Чернушевич писал Лихачеву из Москвы: «Право, мы не можем настроить свою психику на подобные вещи». Вот именно – «настроить психику»…

Лихачеву вспомнилось, как при первом знакомстве с Чернушевичем на прямой вопрос, который Лихачев ему задал, – можно ли рассчитывать сначала на импорт агрегатов, узлов автомобиля, а потом, научившись, делать сложные эти детали самим и работать ритмично, отказаться от импорта, Чернушевич ответил также вопросом:

– Как легче научиться кататься на коньках – сразу на обоих или сначала на одном?

– Думаю, что на обоих! – засмеялся Лихачев. – Но я учился на одном. Просто другого не было.

Чернушевич сразу все понял.

– Но теперь-то мы богаты. Можем и второй заказать, – улыбнулся Чернушевич. – Чем плохо, если бы несколько предприятий доставляли к нашим конвейерам отдельные части и даже агрегаты в сборе. Нужны только хорошие заготовительные цехи у поставщиков и складское хозяйство у нас.

Чем плохо?! В самом деле…

Был ли это просто технический вопрос? Конечно, нет. Не техническое разумение могло это решать, а скорее политическое. Нельзя было представить себе массово-поточное производство без синхронности работы всех заготовительных цехов. А можно ли было добиться этого, заказывая электрооборудование во Франции, ободья колес и свечи в Германии. Передача в чужие руки хотя бы одного звена этой цепи ставила все производство в целом в зависимость от импорта.

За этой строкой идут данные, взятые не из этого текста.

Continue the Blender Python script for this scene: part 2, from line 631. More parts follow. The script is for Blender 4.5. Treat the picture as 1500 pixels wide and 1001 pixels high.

Подобно тому как от изъятия из цепи всего одного звена цепь распадается, так и малейшая задержка в доставке детали создаст отступление от ритма конвейера, нарушит весь производственный поток, замедлит, а то и остановит в конечном счете всю работу завода.

Поточно-массовый метод производства был организован по-настоящему только у Форда, и нужно было увидеть это своими глазами.

Однако выехать в Америку из Франции тоже не удалось, визы стали выдавать только в Берлине. Дипломатические отношения между Америкой и СССР не были установлены, и въезд в США для советских людей всячески затруднялся.

Визы не было. Зато в это время пришла из Москвы телеграмма Игнатова с просьбой вернуться на завод не позднее 20 мая. Таким образом, поездку и Америку Ивану Алексеевичу пришлось отложить на неопределенное время.